Jill Kargman tracks private jet windows as the new status signal

Jill Kargman tracks private jet windows as the new status signal

jill kargman says the newest wealth signal is not a logo bag or a table at the right restaurant. It is the private jet window, posted from the tarmac, and she says that kind of display has become visible enough to recognize in affluent New York.

Speaking ahead of the May 8 premiere of her film Influenced, Kargman tied that behavior to a broader shift in how status gets performed online. She argued that the polished feed can hide something harsher: the effort required to keep the image going.

Influenced and the online feed

Influenced follows Dzanielle, a New York City mommy-influencer who worries about wealth, image, and status. Kargman said the film is less about simple social climbing than about the split between a filtered life and what sits underneath it. That is the frame she chose for a story built around vanity, anxiety, and the people who sell both.
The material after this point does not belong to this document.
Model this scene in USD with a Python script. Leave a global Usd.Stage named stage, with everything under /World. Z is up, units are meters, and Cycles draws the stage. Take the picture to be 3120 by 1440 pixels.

The movie loads that world with specific markers. A status dog walker named Yuki costs $1,500 a week, and the plot includes a Birkin mugging. Matt Damon and Gwyneth Paltrow also appear in cameos, a casting choice that keeps the satire close to the rarefied circle it is mocking.

Spence to St. Barths

Kargman said posting the telltale oval private jet windows and posting on the tarmac was unheard of in the 1980s, when she was a student at Spence. She linked today’s behavior to what an influencer audience wants: a peek behind the curtain that still feels aspirational.

Her own line on the subject was blunt. “Once you start down the road of trying to be fabulous, it gets harder and harder to keep that going,” she said. “That sounds fucking exhausting. To have all those plates spinning.” She also joked that vacation status symbols now read like a checklist: “What’s your vacation? St. Barths and Aspen!”

2015 and the uptown lane

Kargman became a buzzy name in 2015 when Odd Mom Out aired on Bravo, and this new project keeps her in the same satirical lane. She has spent years turning uptown habits into material, which gives her comments about private jets more bite than a standard celebrity riff.

The practical read for viewers is straightforward: Influenced is not selling aspiration without critique. It is aimed at the audience that scrolls for the polished version of wealth while also recognizing how quickly that version turns into work. Kargman’s point is that the status game has moved from owning the symbol to posting it well.